In an election riddled with laments of the former Secretary of State and present Democratic presidential nominee Hillary’s inauthenticity, Bill maximized his candid appeal to paint a picture of Hillary as an accidental politician, one capable of assuaging reluctant Republican and independents fears by advocating for “public service by private citizens”.

Bill’s rhetoric was littered with just enough “Oh Bill!” missteps, such as referring to Hillary’s father as a “crusty conservative,” to ring as candid without coming across with the senility as he did earlier this year when harshly railing against Black Lives Matter. Although the speech wandered at times too long and at times too aimlessly, Bill always circled back to a humanization of Hillary as a girl he met in the spring of 1971.

“Momentarily, whether you believe it not, I was speechless,” Bill told the audience, delivering the performative wink and a nod needed to re-establish his role as the bumbling but self-aware First Gentleman and second fiddle. Speechless he may claim, however, he spoke of decades beyond.
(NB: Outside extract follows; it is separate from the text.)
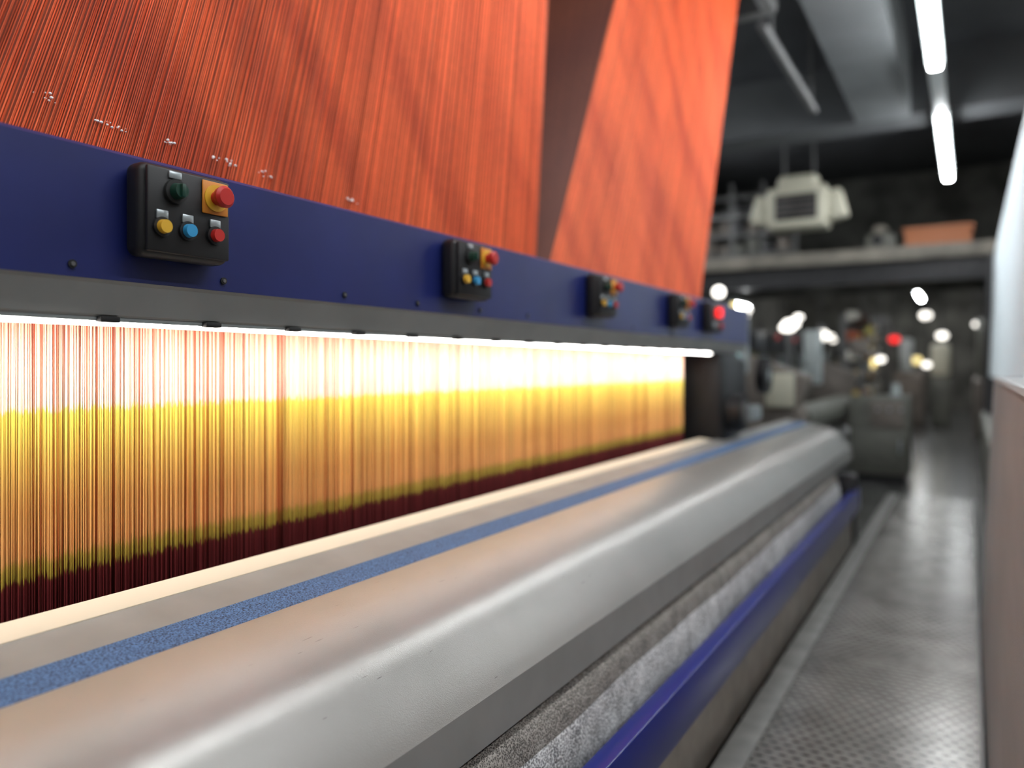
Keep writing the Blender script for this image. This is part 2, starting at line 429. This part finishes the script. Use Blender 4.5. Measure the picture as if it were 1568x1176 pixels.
# harness
har=empty('harness_cords')
def lerp(a,b,t): return a+(b-a)*t
def A_pt(y,h):
    return (lerp(-1.15,-1.05,h), y+(2.07-y)*.35*h, lerp(.145,2.0,h))
ln=[];y=Y0
while y<2.06:
    y+=.0036*(.8+.4*random.random())
    m_=((y-.765)/.437)%1.0
    if m_<.008: continue
    d=random.uniform(-.002,.002)
    a=A_pt(y,0); c=A_pt(y+d,1); ln.append(((a[0]+d,a[1],a[2]),(c[0]+d,c[1],c[2])))
threads('front_cords',ln,.0011,M['up'],har)
V=[];F=[]
ys=[Y0]+[.765+.437*k for k in range(-3,4)]; ys=sorted([v for v in ys if v>=Y0 and v<2.0])+[2.07]
for a,c in zip(ys[:-1],ys[1:]):
    i=len(V)
    for (yy,h) in ((a+.003,0),(c-.001,0),(c-.001,1),(a+.003,1)):
        p=A_pt(yy,h); V.append((p[0]-.005,p[1],p[2]))
    F.append((i,i+1,i+2,i+3))
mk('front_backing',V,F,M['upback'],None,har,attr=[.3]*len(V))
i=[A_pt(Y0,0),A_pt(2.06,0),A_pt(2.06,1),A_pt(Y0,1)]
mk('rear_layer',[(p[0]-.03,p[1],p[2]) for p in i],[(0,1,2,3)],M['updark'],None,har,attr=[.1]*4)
def B_pt(s,h):
    return (lerp(-1.15,-1.05,h), lerp(2.07,3.68,s)+lerp(.76,.44,s)*h, lerp(.145,2.0,h))
ln=[];n=430
for k in range(n+1):
    s=k/n; m_=(s*4)%1.0
    if s>.02 and m_<.01 : continue
    a=B_pt(s,0); c=B_pt(s,1); d=random.uniform(-.002,.002); ln.append(((a[0]+d,a[1],a[2]),(c[0]+d,c[1],c[2])))
threads('far_cords',ln,.0012,M['upb'],har)
q=[B_pt(0,0),B_pt(1,0),B_pt(1,1),B_pt(0,1)]
mk('far_backing',[(p[0]-.006,p[1],p[2]) for p in q],[(0,1,2,3)],M['upbackb'],None,har,attr=[.5]*4)
ln=[]
for k in range(120):
    s=k/119
    a=(-1.15-.02*s,2.07-.01*s,.145); t_=B_pt(0,1)
    c=(lerp(t_[0],-1.75,s),lerp(t_[1],2.45,s),2.0)
    ln.append((a,c))
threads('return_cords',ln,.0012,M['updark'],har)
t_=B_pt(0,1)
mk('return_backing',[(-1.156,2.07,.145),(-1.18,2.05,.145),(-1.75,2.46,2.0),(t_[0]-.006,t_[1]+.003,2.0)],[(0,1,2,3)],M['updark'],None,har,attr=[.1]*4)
b=B()
for (yy,zz) in [(.60,.39),(.615,.385),(.69,.375),(.705,.372),(.715,.37),(.80,.372),(.81,.368),(.90,.366),(.915,.368),(.925,.362),(1.0,.365),(1.01,.36),(1.235,.356),(1.25,.353)]:
    for _ in range(4):
        b.sph((-1.138+random.uniform(0,.002),yy+random.uniform(-.013,.013),zz+random.uniform(-.004,.004)),random.uniform(.0010,.0025),M['wht'],(1,1.2,.9),10,6)
b.out('cord_knots',har)

# cloth
pr=[(-.675,-.588),(-.645,-.592),(-.632,-.601),(-.625,-.617),(-.618,-.643),(-.614,-.68),(-.610,-.72),(-.612,-.76),(-.66,-.80)]
V=[];F=[];I=[];seg=120
for k in range(seg+1):
    y=Y0+(4.55-Y0)*k/seg
    for j,(x,z) in enumerate(pr):
        w=.003*math.sin(y*5+j*.6)+.002*math.sin(y*13+j)
        V.append((x+(w if j>2 else 0)-.002,y,z))
n=len(pr)
for k in range(seg):
    for j in range(n-1):
        F.append((k*n+j,k*n+j+1,(k+1)*n+j+1,(k+1)*n+j)); I.append(0 if j<4 else 1)
mk('woven_cloth',V,F,[M['cl1'],M['cl2']],I,loom,smooth=60)

# footboard
fb=empty('footboard')
b=B(); b.box(-.475,.03,-.6,6.6,-1.0,-.985,M['foot']); b.out('perforated_plate',fb)
b=B(); b.box(-.545,-.475,-.6,6.6,-1.005,-.980,M['rim'],.003); b.box(.022,.034,-.6,6.6,-1.03,-.972,M['grey_d'],.002)
for y in (0,1.6,3.2,4.8,6.4): b.box(-.54,.03,y-.02,y+.02,FZ,-1.0,M['grey_d'])
b.out('plate_frame',fb)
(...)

Bill only recounted their marriage at 14 minutes in and Chelsea, tonight seated next to Senator Elizabeth Warren, attending college 27 minutes into his speech.

From First Lady of Arkansas to the US to Senator to Secretary, Bill recounted an objectively steep career while challenging its historiography.

“How does this square with the things you heard at the Republican Convention?” he asked. “One is real, the other is made up.”

“The real one has done more public change making before she was 30 than some politicians do in their entire lifetimes,” said Bill.